**Goal of the exercise:**
Take every line from the listing below that contains "Blender".

**Information provided:**
*****
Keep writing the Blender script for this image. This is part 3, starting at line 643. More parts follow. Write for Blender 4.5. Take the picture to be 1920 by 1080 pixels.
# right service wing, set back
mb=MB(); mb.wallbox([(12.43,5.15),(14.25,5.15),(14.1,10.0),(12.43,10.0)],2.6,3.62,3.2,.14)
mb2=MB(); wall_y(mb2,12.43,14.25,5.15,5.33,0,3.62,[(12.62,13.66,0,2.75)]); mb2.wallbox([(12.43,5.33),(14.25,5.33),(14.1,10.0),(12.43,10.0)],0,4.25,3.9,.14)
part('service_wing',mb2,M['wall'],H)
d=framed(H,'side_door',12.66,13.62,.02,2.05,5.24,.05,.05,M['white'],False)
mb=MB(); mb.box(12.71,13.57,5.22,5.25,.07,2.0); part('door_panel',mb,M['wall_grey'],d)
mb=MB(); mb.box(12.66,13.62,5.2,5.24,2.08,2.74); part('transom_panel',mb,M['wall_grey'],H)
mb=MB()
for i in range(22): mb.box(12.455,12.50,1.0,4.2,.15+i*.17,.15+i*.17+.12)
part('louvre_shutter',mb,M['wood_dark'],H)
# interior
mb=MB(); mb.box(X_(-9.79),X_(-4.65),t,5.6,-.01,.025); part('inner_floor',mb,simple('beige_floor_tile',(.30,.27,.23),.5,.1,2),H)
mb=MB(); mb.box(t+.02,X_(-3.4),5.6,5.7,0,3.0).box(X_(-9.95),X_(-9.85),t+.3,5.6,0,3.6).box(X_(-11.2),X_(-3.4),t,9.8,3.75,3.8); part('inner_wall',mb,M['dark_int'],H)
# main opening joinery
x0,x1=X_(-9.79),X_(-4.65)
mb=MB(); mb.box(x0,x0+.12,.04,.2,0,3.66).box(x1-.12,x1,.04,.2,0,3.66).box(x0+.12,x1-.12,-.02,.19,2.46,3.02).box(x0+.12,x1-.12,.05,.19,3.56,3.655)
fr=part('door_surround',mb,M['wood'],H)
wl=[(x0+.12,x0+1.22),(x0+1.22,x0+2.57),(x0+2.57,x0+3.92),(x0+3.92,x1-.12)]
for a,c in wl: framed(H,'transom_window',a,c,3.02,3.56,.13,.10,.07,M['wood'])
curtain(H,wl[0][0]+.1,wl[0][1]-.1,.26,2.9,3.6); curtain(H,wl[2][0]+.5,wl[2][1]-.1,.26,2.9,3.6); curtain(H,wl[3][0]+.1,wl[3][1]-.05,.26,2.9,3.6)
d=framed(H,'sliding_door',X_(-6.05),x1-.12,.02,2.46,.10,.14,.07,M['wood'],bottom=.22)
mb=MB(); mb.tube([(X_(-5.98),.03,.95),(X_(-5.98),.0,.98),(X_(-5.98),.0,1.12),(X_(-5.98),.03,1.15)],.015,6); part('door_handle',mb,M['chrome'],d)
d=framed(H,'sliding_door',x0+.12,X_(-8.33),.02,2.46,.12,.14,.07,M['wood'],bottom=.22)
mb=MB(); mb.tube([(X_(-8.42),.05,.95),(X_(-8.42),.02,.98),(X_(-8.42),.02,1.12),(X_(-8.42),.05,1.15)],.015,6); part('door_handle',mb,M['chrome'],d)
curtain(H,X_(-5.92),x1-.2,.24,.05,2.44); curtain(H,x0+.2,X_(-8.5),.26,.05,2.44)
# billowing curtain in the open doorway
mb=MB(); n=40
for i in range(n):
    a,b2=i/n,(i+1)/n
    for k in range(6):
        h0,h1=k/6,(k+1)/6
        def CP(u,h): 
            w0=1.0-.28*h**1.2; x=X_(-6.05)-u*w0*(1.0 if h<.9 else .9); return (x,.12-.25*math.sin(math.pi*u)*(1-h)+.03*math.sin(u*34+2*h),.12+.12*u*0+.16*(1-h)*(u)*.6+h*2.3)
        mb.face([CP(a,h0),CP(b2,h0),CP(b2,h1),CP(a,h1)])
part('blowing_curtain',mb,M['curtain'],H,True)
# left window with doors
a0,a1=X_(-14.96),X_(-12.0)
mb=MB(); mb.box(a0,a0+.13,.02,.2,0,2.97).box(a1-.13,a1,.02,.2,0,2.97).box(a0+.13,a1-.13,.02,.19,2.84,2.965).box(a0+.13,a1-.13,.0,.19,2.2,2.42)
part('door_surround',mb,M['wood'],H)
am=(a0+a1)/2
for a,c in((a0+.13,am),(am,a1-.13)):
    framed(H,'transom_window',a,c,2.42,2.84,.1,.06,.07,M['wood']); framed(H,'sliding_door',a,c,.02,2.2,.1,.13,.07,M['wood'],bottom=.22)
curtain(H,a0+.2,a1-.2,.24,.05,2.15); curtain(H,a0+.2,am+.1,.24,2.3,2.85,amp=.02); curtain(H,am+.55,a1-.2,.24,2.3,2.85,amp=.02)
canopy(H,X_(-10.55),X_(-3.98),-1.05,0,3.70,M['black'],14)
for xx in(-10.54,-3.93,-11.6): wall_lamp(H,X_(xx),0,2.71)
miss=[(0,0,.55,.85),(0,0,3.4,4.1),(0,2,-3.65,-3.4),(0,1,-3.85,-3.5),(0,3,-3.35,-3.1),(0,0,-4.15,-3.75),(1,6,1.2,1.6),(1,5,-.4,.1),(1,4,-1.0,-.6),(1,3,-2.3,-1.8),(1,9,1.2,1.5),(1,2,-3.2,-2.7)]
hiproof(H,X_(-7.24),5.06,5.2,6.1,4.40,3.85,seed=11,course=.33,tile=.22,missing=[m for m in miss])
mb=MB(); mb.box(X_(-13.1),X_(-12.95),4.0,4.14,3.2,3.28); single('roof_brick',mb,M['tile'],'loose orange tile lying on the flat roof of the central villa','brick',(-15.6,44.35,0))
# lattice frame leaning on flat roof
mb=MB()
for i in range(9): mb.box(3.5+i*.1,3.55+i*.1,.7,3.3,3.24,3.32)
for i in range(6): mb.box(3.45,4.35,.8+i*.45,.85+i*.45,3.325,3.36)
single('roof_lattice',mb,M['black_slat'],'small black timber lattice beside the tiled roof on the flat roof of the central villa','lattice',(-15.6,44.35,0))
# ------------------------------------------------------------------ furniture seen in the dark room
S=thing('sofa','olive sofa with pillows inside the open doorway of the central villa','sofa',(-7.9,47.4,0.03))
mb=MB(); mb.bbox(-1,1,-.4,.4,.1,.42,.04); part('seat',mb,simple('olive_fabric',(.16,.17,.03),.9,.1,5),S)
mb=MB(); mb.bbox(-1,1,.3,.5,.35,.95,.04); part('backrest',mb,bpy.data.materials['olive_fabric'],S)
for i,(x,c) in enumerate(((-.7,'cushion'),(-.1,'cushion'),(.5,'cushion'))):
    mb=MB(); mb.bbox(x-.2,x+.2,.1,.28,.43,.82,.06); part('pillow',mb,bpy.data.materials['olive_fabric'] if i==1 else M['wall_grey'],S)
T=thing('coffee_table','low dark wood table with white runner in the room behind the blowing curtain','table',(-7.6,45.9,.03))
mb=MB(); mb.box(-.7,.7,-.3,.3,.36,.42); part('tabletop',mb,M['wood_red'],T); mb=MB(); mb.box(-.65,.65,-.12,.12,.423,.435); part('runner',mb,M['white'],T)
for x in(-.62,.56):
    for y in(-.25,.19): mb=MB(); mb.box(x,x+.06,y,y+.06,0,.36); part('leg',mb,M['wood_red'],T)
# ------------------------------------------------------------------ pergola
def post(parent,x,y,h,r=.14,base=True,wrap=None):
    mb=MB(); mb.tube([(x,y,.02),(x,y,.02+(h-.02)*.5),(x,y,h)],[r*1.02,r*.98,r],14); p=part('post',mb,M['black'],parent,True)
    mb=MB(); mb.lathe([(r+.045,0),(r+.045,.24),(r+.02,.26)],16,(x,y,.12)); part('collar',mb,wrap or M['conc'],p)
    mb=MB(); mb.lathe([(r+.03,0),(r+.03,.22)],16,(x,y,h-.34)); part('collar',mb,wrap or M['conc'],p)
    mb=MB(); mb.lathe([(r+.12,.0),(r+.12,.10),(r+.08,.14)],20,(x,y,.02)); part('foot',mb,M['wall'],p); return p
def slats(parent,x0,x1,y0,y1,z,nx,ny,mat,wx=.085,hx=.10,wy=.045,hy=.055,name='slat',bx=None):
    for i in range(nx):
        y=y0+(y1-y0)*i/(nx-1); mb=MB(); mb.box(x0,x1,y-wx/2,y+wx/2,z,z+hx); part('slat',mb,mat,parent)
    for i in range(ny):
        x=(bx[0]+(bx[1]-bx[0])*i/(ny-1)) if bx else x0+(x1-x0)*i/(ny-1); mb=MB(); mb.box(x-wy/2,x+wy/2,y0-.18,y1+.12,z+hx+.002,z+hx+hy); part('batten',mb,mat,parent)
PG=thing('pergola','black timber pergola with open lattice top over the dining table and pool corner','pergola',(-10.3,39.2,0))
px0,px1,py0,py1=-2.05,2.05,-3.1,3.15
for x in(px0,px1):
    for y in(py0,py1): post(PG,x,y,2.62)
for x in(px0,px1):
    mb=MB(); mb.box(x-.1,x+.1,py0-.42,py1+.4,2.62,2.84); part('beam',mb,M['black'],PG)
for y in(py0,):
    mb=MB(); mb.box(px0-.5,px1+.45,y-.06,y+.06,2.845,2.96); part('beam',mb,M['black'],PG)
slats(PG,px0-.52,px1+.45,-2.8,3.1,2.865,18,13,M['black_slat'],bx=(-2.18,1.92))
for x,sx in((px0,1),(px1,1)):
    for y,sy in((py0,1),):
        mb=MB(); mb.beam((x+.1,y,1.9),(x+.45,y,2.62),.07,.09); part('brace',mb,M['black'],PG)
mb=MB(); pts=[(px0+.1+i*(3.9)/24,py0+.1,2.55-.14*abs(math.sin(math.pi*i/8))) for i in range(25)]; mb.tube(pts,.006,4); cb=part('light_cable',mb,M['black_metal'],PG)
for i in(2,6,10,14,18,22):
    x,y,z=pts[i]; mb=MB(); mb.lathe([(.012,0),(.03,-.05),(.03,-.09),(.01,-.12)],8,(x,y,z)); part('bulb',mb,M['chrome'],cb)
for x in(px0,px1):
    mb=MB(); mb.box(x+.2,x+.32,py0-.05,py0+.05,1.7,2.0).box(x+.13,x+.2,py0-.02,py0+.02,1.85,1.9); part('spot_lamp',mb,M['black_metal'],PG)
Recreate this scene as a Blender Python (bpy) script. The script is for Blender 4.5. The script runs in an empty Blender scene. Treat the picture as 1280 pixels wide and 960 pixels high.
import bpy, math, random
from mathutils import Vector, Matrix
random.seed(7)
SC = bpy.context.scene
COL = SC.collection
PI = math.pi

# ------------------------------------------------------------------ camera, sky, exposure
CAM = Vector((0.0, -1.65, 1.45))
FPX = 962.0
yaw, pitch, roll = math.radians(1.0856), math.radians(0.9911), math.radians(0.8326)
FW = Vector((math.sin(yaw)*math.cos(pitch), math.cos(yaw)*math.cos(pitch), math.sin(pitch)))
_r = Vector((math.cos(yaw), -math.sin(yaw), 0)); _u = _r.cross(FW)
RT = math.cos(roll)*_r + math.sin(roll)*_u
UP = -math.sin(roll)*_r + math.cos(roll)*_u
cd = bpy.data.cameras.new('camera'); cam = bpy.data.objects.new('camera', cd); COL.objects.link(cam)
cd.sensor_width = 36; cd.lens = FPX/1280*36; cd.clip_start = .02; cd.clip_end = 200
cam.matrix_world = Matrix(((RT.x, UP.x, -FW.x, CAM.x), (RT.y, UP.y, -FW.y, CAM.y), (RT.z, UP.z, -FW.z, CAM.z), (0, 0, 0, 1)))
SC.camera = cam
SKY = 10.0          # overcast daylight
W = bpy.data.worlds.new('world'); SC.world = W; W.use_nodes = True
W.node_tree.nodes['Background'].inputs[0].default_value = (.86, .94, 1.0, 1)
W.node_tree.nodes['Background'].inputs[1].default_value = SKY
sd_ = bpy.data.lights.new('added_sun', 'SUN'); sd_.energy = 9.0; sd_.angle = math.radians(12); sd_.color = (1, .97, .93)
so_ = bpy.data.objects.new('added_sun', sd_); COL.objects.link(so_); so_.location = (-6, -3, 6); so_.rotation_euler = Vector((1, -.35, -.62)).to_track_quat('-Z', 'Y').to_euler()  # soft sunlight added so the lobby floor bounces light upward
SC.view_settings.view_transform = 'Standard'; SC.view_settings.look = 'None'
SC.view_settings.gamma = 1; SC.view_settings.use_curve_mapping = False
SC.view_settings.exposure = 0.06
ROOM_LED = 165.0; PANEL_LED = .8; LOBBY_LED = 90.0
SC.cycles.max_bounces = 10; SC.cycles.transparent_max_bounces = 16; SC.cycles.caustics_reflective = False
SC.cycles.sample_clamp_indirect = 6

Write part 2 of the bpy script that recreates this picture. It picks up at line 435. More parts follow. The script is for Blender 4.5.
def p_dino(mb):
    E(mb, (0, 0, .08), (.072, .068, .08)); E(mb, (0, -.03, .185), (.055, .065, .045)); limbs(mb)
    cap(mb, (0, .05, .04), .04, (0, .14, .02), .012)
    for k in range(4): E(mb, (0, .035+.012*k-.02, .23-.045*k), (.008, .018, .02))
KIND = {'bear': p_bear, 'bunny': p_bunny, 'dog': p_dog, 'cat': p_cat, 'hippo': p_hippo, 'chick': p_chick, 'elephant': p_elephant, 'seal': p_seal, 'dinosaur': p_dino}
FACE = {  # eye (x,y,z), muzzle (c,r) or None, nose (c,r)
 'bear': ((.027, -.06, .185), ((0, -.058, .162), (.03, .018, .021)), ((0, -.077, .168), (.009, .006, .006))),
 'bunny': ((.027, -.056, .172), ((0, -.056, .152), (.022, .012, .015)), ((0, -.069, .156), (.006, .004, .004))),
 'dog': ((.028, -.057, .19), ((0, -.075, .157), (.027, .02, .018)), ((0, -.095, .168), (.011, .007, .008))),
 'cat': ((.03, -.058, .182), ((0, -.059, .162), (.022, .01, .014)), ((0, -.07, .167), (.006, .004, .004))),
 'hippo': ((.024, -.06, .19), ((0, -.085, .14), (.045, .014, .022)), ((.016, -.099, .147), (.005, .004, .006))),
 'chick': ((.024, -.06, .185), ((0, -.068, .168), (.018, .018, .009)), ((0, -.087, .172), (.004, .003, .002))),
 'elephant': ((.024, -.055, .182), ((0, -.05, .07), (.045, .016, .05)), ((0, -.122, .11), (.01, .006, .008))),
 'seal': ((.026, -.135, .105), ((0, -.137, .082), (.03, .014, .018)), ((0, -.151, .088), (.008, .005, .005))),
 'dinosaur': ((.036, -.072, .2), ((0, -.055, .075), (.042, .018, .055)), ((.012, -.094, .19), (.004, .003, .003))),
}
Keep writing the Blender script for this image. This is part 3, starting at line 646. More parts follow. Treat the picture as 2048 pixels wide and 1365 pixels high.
*****
**Answer to the task:**
Keep writing the Blender script for this image. This is part 3, starting at line 643. More parts follow. Write for Blender 4.5. Take the picture to be 1920 by 1080 pixels.
Recreate this scene as a Blender Python (bpy) script. The script is for Blender 4.5. The script runs in an empty Blender scene. Treat the picture as 1280 pixels wide and 960 pixels high.
Write part 2 of the bpy script that recreates this picture. It picks up at line 435. More parts follow. The script is for Blender 4.5.
Keep writing the Blender script for this image. This is part 3, starting at line 646. More parts follow. Treat the picture as 2048 pixels wide and 1365 pixels high.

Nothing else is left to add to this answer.